Mark Pearl

In working in our graduate programme I’m noticing a general trend, the urge for graduate developers to write as much code as possible regardless of the situation.

Part of our prgramme involves them going into different teams - sometimes the teams the go into teams are at the ‘busy figuring out a new piece of work’ stage and are having a lot of meetings and discussions on what and why they are doing something. Generally the graduates will rate their week poorly because they haven’t gottent to code as much as they would like. I came across a post called 15 tips on How to Improve as a Junior Developer. Natasha made a great point, she said…

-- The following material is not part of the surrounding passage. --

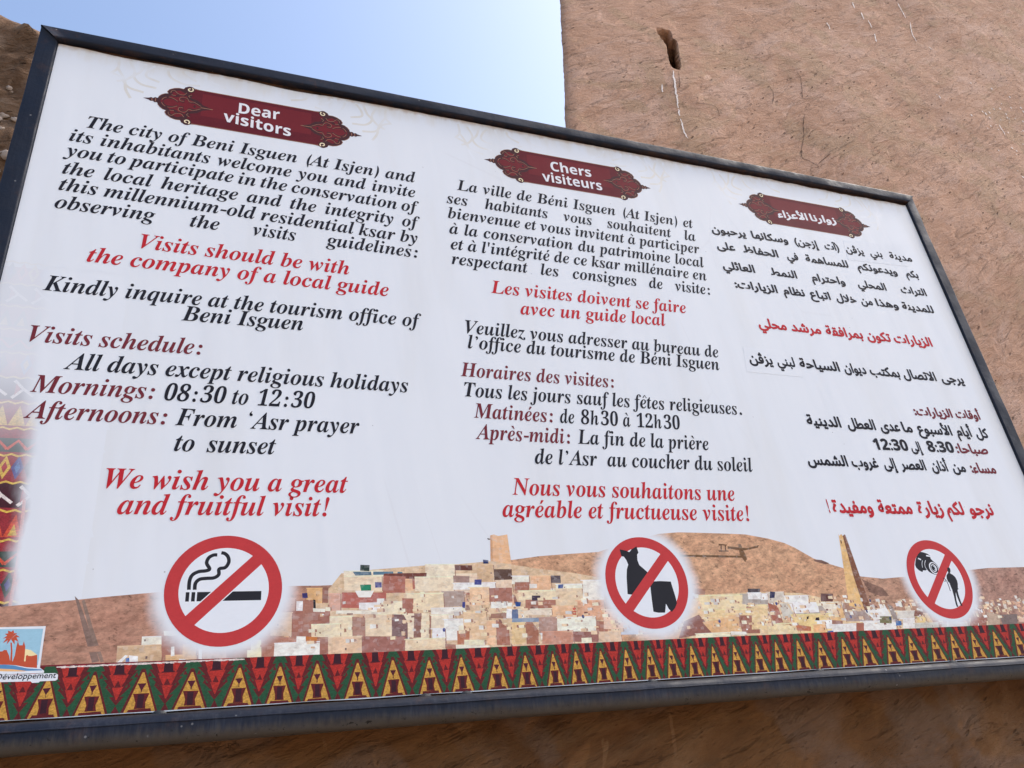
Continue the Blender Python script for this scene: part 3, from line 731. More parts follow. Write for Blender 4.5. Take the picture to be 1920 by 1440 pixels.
[[120,120,92],0.1,[[2.2087,0.1291],[2.248,0.128],[2.2398,0.1085],[2.2008,0.1097]]],
[[58,110,180],0.1,[[2.259,0.1151],[2.2776,0.1145],[2.272,0.1014],[2.2534,0.102]]],
[[196,196,194],0.1,[[2.3223,0.1077],[2.4086,0.1051],[2.401,0.0889],[2.3152,0.0918]]],
[[236,216,180],0.1,[[1.838,0.1193],[1.9034,0.1156],[1.9325,0.0893],[1.8294,0.0913]]],
[[228,182,140],0.1,[[1.9797,0.1149],[2.0183,0.1137],[2.0109,0.0933],[1.9726,0.0947]]],
[[174,96,70],0.1,[[1.9221,0.115],[1.9688,0.1084],[1.9651,0.0976],[1.9232,0.0991]]],
[[62,96,170],0.1,[[2.0205,0.0957],[2.0377,0.0952],[2.035,0.0877],[2.0178,0.0883]]],
[[50,30,40],0.1,[[1.9921,0.1317],[2.005,0.1313],[2.0023,0.1238],[1.9894,0.1242]]],
[[50,30,40],0.1,[[1.964,0.1342],[1.9713,0.134],[1.9689,0.1272],[1.9617,0.1274]]],
[[206,204,202],0.1,[[2.4183,0.1048],[2.5171,0.1017],[2.5094,0.0864],[2.4111,0.0897]]],
[[146,92,86],0.1,[[2.5346,0.1161],[2.5957,0.1144],[2.5821,0.0885],[2.5215,0.0905]]],
[[180,160,148],0.3,[[2.6035,0.1294],[2.6515,0.1204],[2.635,0.0898],[2.5888,0.0913]]],
[[124,112,114],0.3,[[2.6515,0.1204],[2.7212,0.1204],[2.7044,0.0903],[2.6458,0.0902]]],
[[214,184,170],0.1,[[2.7212,0.1108],[2.748,0.11],[2.7404,0.0968],[2.7138,0.0976]]],
[[240,238,236],0.1,[[2.5233,0.109],[2.5268,0.1089],[2.5161,0.0877],[2.5126,0.0878]]],
[[240,238,236],0.1,[[2.5548,0.1006],[2.5584,0.1005],[2.5518,0.0876],[2.5482,0.0877]]],
[[240,238,236],0.1,[[2.4438,0.1114],[2.4472,0.1113],[2.4385,0.0932],[2.4351,0.0933]]],
[[222,186,134],0.15,[[2.1531,0.3603],[2.1546,0.354],[2.1626,0.3603],[2.166,0.3541],[2.1599,0.2396],[2.1621,0.1461],[2.1395,0.1538],[2.1141,0.1587],[2.1304,0.2399]]],
[[124,84,68],0.15,[[2.166,0.3541],[2.1735,0.3588],[2.1767,0.3573],[2.1822,0.2393],[2.1858,0.1455],[2.1621,0.1461],[2.1599,0.2396]]],
[[60,45,40],0,[[2.1528,0.3415],[2.1565,0.3416],[2.1549,0.3322],[2.1512,0.3322]]]]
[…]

It’s easy to feel like nothing is more important than the next feature or problem to be solved. Meetings, research and time spent gathering broader context for your work can feel like painful interludes between getting your hands dirty in the code. However, you’ll soon come to realise that understanding the whys of what you’re doing are more important than the hows. If you’re missing context or an understanding of the business, industry or organization that you’re working within, you may end up building things that people don’t need, or won’t use. A significant chunk of Junior developer mistakes are due to us misunderstanding or making assumptions about the domain we’re working in. Take the time to understand how things work in the real world before trying to translate them into code.

Often the opportunities to understand if what you are going to build is really the best thing to do is more important than the construction part.